====== Source material

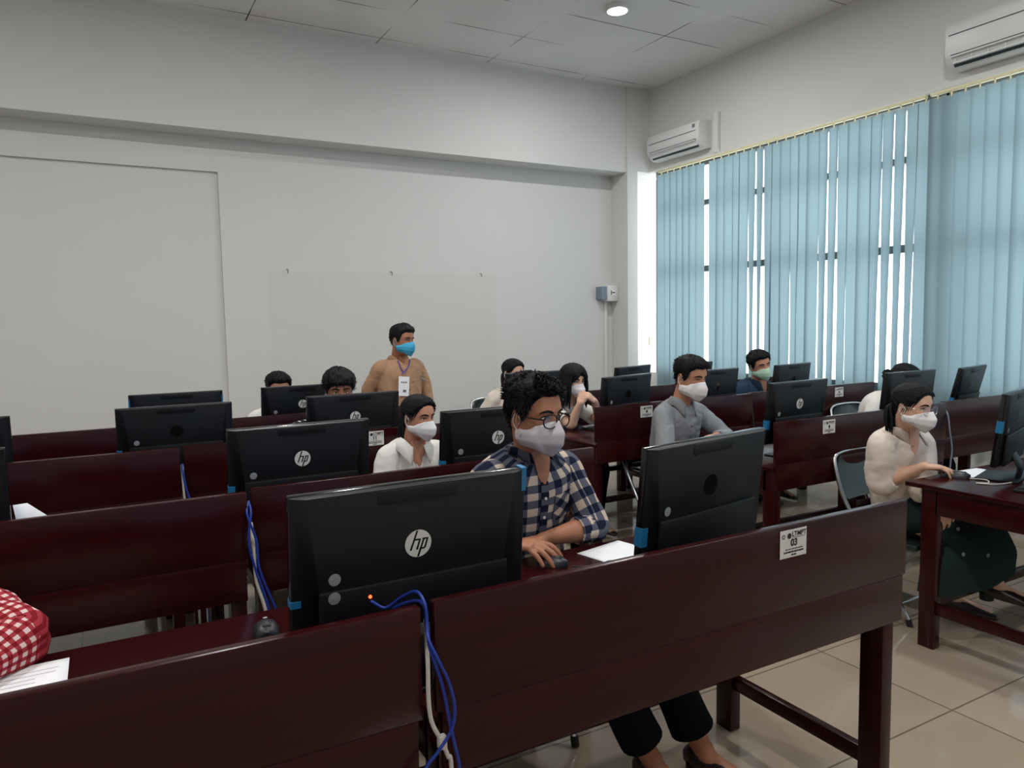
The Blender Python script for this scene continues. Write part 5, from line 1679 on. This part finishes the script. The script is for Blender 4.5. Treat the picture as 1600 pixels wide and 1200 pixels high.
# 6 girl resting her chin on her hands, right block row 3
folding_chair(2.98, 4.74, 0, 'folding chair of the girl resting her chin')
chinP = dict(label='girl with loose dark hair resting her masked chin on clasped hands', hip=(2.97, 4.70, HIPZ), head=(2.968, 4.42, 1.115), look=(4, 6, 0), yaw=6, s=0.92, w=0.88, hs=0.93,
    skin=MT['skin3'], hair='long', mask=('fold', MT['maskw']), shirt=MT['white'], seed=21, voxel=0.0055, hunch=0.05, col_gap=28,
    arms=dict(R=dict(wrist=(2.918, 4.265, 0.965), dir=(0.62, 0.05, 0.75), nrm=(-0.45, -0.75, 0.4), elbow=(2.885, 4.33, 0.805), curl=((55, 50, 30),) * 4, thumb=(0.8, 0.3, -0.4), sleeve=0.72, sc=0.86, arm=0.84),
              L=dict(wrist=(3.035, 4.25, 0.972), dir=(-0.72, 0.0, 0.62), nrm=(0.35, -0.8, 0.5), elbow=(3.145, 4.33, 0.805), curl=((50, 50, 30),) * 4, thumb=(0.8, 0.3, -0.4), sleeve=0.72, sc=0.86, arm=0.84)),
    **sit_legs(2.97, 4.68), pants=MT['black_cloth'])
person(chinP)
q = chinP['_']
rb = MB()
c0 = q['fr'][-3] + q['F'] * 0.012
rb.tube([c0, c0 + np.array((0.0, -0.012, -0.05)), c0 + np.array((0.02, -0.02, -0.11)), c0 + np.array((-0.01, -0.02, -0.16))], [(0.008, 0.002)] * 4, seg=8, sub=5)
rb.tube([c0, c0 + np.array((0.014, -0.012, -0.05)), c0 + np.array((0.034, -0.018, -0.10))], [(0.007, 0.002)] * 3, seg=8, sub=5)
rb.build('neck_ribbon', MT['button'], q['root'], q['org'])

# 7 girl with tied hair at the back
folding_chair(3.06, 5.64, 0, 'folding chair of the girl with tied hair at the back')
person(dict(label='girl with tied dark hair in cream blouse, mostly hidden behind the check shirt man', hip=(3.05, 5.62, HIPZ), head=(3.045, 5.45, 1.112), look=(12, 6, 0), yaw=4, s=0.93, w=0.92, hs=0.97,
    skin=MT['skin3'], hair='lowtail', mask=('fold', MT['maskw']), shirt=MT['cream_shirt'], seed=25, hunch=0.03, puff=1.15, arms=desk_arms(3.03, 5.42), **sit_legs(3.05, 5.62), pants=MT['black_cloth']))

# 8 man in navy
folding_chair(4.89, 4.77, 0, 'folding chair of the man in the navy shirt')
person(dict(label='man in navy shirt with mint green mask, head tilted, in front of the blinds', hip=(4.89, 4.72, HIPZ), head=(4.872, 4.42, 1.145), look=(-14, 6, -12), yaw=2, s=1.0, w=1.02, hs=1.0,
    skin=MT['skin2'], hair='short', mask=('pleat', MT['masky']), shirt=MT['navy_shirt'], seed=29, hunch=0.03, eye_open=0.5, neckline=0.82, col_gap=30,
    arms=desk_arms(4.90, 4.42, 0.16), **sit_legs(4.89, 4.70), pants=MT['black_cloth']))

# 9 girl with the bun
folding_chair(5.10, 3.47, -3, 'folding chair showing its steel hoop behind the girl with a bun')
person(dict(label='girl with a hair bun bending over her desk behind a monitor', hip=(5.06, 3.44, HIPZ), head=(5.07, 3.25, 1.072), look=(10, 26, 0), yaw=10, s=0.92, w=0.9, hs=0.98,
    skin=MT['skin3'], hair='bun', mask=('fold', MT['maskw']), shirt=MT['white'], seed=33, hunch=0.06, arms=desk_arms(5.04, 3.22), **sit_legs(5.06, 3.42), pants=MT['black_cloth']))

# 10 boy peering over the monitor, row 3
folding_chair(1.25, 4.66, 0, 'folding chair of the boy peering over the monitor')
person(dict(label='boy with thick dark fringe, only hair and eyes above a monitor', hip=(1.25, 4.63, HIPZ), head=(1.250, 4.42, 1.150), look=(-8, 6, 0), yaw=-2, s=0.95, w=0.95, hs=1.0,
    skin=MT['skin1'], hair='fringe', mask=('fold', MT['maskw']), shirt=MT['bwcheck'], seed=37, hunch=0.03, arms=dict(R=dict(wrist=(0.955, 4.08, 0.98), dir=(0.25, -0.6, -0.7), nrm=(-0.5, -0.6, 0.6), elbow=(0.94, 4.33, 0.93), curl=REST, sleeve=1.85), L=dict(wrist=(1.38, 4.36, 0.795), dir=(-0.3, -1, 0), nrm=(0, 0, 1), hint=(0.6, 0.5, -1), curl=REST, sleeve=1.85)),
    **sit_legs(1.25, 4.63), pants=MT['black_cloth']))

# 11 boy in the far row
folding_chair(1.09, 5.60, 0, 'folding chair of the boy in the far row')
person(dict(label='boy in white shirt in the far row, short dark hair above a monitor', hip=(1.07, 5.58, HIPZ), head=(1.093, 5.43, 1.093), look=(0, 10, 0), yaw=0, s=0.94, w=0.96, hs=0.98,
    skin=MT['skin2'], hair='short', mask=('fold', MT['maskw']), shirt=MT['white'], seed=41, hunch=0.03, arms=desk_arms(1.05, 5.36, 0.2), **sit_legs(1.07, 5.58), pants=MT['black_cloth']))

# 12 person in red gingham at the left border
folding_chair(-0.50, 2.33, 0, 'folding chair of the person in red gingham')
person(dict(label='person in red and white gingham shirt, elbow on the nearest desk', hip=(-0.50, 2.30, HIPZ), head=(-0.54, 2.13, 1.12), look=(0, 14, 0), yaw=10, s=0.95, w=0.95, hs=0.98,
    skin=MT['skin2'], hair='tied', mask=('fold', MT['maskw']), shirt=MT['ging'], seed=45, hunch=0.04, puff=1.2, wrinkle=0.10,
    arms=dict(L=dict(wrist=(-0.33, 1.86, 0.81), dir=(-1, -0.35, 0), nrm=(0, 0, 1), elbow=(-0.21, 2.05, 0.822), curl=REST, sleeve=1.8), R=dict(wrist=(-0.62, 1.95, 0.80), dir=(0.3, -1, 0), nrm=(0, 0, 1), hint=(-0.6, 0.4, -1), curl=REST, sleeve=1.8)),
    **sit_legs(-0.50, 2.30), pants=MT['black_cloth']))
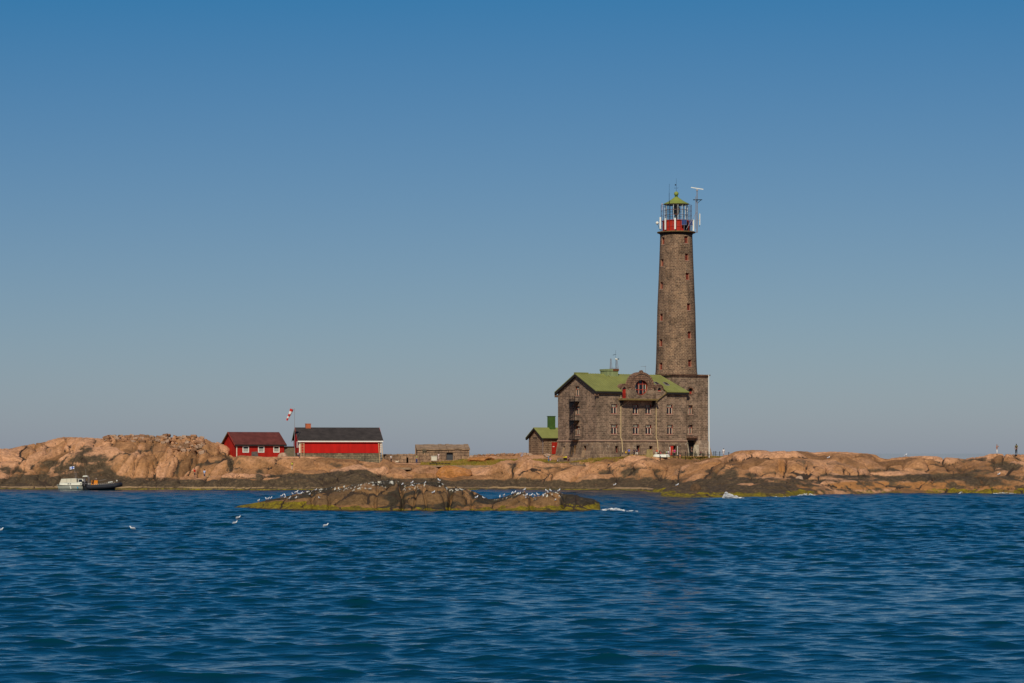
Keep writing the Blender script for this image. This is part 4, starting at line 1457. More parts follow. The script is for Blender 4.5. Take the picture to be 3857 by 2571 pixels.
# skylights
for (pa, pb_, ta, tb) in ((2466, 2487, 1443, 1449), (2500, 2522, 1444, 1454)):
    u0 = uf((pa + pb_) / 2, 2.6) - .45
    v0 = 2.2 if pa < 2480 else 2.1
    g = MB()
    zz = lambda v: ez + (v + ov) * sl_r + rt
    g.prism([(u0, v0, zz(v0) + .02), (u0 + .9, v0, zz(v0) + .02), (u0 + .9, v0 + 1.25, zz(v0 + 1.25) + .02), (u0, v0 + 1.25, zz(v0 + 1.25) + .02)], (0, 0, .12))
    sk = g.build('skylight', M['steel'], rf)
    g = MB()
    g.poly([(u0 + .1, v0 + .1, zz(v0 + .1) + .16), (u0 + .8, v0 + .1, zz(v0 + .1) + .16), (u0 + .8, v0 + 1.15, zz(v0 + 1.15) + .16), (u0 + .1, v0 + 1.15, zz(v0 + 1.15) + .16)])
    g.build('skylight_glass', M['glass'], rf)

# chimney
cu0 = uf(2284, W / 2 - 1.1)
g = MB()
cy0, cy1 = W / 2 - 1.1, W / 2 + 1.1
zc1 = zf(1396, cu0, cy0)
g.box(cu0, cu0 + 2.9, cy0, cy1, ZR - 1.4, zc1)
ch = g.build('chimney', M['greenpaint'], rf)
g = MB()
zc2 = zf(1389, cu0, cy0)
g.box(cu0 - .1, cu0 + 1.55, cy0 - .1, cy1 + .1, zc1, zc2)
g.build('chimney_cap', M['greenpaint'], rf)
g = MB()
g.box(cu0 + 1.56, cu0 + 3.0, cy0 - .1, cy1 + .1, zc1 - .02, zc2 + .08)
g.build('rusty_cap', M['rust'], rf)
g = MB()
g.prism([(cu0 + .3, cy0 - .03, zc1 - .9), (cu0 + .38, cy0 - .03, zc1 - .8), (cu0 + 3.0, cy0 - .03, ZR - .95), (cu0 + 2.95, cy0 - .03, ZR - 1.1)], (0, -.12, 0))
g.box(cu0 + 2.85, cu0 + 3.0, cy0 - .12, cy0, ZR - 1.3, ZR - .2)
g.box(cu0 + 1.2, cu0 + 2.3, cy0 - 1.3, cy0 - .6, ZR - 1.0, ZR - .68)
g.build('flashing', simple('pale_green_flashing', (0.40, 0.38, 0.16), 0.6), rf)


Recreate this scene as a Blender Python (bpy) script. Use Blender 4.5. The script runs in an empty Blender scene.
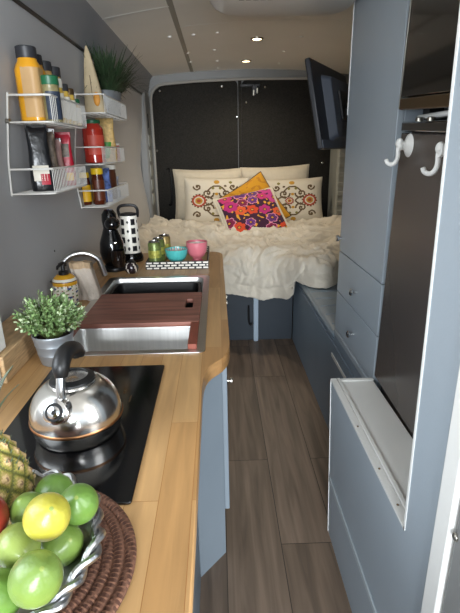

============

## What you need to do
Using the data above, extract exactly the lines from the one that holds "Keep writing the" to the one that holds "g.build('skylight_glass', M['glass'], rf)", both ends included, and no others.

## Response
Keep writing the Blender script for this image. This is part 4, starting at line 1457. More parts follow. The script is for Blender 4.5. Take the picture to be 3857 by 2571 pixels.
# skylights
for (pa, pb_, ta, tb) in ((2466, 2487, 1443, 1449), (2500, 2522, 1444, 1454)):
    u0 = uf((pa + pb_) / 2, 2.6) - .45
    v0 = 2.2 if pa < 2480 else 2.1
    g = MB()
    zz = lambda v: ez + (v + ov) * sl_r + rt
    g.prism([(u0, v0, zz(v0) + .02), (u0 + .9, v0, zz(v0) + .02), (u0 + .9, v0 + 1.25, zz(v0 + 1.25) + .02), (u0, v0 + 1.25, zz(v0 + 1.25) + .02)], (0, 0, .12))
    sk = g.build('skylight', M['steel'], rf)
    g = MB()
    g.poly([(u0 + .1, v0 + .1, zz(v0 + .1) + .16), (u0 + .8, v0 + .1, zz(v0 + .1) + .16), (u0 + .8, v0 + 1.15, zz(v0 + 1.15) + .16), (u0 + .1, v0 + 1.15, zz(v0 + 1.15) + .16)])
    g.build('skylight_glass', M['glass'], rf)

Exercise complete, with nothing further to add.